REQUIRED TASK – Go through the records and extract every line with the word "Python".

--- PROVIDED RECORDS ---

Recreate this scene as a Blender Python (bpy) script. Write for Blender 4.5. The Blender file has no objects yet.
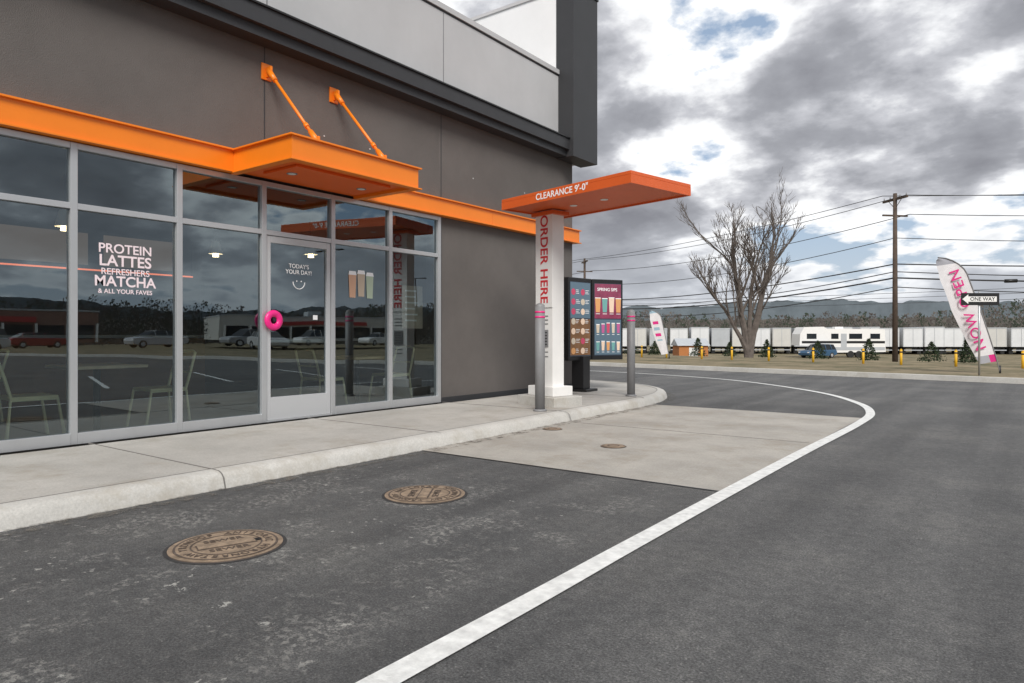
import bpy, bmesh, math, random
from mathutils import Vector, Matrix, noise
random.seed(7)
R=math.radians
scene=bpy.context.scene
col=scene.collection

# ---------------------------------------------------------------- helpers
def mat(name,color,rough=0.6,metal=0.0,var=0.0,vscale=5.0,bump=0.0,bscale=60.0,emis=None,estr=0.0,spec=0.5):
    m=bpy.data.materials.new(name); m.use_nodes=True
    n=m.node_tree.nodes; l=m.node_tree.links
    b=n['Principled BSDF']
    b.inputs['Base Color'].default_value=(*color,1)
    b.inputs['Roughness'].default_value=rough
    b.inputs['Metallic'].default_value=metal
    b.inputs['Specular IOR Level'].default_value=spec
    tc=n.new('ShaderNodeTexCoord')
    if var>0:
        nz=n.new('ShaderNodeTexNoise'); nz.inputs['Scale'].default_value=vscale; nz.inputs['Detail'].default_value=8
        nz.inputs['Roughness'].default_value=0.65
        l.new(tc.outputs['Object'],nz.inputs['Vector'])
        mr=n.new('ShaderNodeMapRange'); mr.inputs['From Min'].default_value=0.3; mr.inputs['From Max'].default_value=0.7
        mr.inputs['To Min'].default_value=1-var; mr.inputs['To Max'].default_value=1+var
        l.new(nz.outputs['Fac'],mr.inputs['Value'])
        mx=n.new('ShaderNodeVectorMath'); mx.operation='SCALE'; mx.inputs[0].default_value=color
        l.new(mr.outputs[0],mx.inputs['Scale']); l.new(mx.outputs[0],b.inputs['Base Color'])
    if bump>0:
        n2=n.new('ShaderNodeTexNoise'); n2.inputs['Scale'].default_value=bscale; n2.inputs['Detail'].default_value=5
        l.new(tc.outputs['Object'],n2.inputs['Vector'])
        bp=n.new('ShaderNodeBump'); bp.inputs['Strength'].default_value=bump; bp.inputs['Distance'].default_value=0.01
        l.new(n2.outputs['Fac'],bp.inputs['Height']); l.new(bp.outputs[0],b.inputs['Normal'])
    if emis:
        b.inputs['Emission Color'].default_value=(*emis,1); b.inputs['Emission Strength'].default_value=estr
        try: m.cycles.emission_sampling='NONE'
        except Exception: pass
    return m

def empty(name,loc=(0,0,0),rz=0):
    e=bpy.data.objects.new(name,None); e.location=loc; e.rotation_euler=(0,0,rz); e.empty_display_size=0.2
    col.objects.link(e); return e
def addmesh(name,verts,faces,m,parent=None,smooth=False):
    me=bpy.data.meshes.new(name); me.from_pydata(verts,[],faces); me.update()
    if isinstance(m,list):
        for k in m: me.materials.append(k)
    elif m: me.materials.append(m)
    if smooth:
        for p in me.polygons: p.use_smooth=True
    o=bpy.data.objects.new(name,me); col.objects.link(o)
    if parent: o.parent=parent
    return o
def box(name,x0,x1,y0,y1,z0,z1,m,parent=None,bev=0.0):
    x0,x1=min(x0,x1),max(x0,x1); y0,y1=min(y0,y1),max(y0,y1); z0,z1=min(z0,z1),max(z0,z1)
    cx,cy,cz=(x0+x1)/2,(y0+y1)/2,(z0+z1)/2
    v=[(x-cx,y-cy,z-cz) for x in(x0,x1) for y in(y0,y1) for z in(z0,z1)]
    f=[(0,1,3,2),(4,6,7,5),(0,4,5,1),(2,3,7,6),(0,2,6,4),(1,5,7,3)]
    o=addmesh(name,v,f,m,parent); o.location=(cx,cy,cz)
    if bev>0:
        b=o.modifiers.new('b','BEVEL'); b.width=bev; b.segments=2
    return o
def cyl(name,p0,p1,r0,r1,m,parent=None,seg=16,caps=True):
    p0=Vector(p0);p1=Vector(p1);a=(p1-p0).normalized()
    t=Vector((0,0,1)) if abs(a.z)<0.9 else Vector((1,0,0))
    u=a.cross(t).normalized(); w=a.cross(u)
    vs=[];fs=[]
    for p,r in((p0,r0),(p1,r1)):
        for i in range(seg):
            an=2*math.pi*i/seg; vs.append(p+u*math.cos(an)*r+w*math.sin(an)*r)
    for i in range(seg):
        j=(i+1)%seg; fs.append((i,i+seg,j+seg,j))
    if caps: fs.append(tuple(range(seg))); fs.append(tuple(reversed(range(seg,2*seg))))
    o=addmesh(name,[tuple(v) for v in vs],fs,m,parent)
    for p in o.data.polygons:
        if len(p.vertices)==4: p.use_smooth=True
    return o
def tube(name,pts,r,m,parent=None,smooth=False):
    c=bpy.data.curves.new(name,'CURVE'); c.dimensions='3D'; c.bevel_depth=r; c.bevel_resolution=2; c.use_fill_caps=True
    s=c.splines.new('NURBS' if smooth else 'POLY'); s.points.add(len(pts)-1)
    for i,p in enumerate(pts): s.points[i].co=(*p,1)
    if smooth: s.use_endpoint_u=True; s.order_u=3
    o=bpy.data.objects.new(name,c); c.materials.append(m); col.objects.link(o)
    if parent:o.parent=parent
    return o
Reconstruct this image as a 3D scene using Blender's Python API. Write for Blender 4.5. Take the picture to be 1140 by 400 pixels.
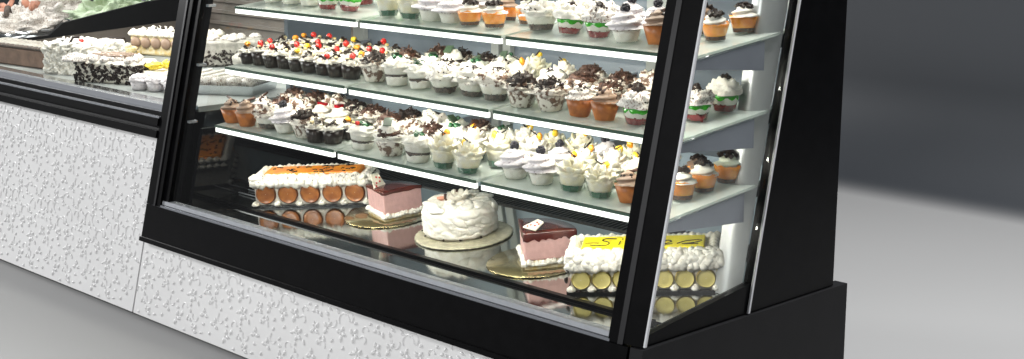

---

RESULT OF THE TASK –
Recreate this scene as a Blender Python (bpy) script. Write for Blender 4.5. The Blender file has no objects yet.
Reconstruct this image as a 3D scene using Blender's Python API. Write for Blender 4.5. Take the picture to be 1140 by 400 pixels.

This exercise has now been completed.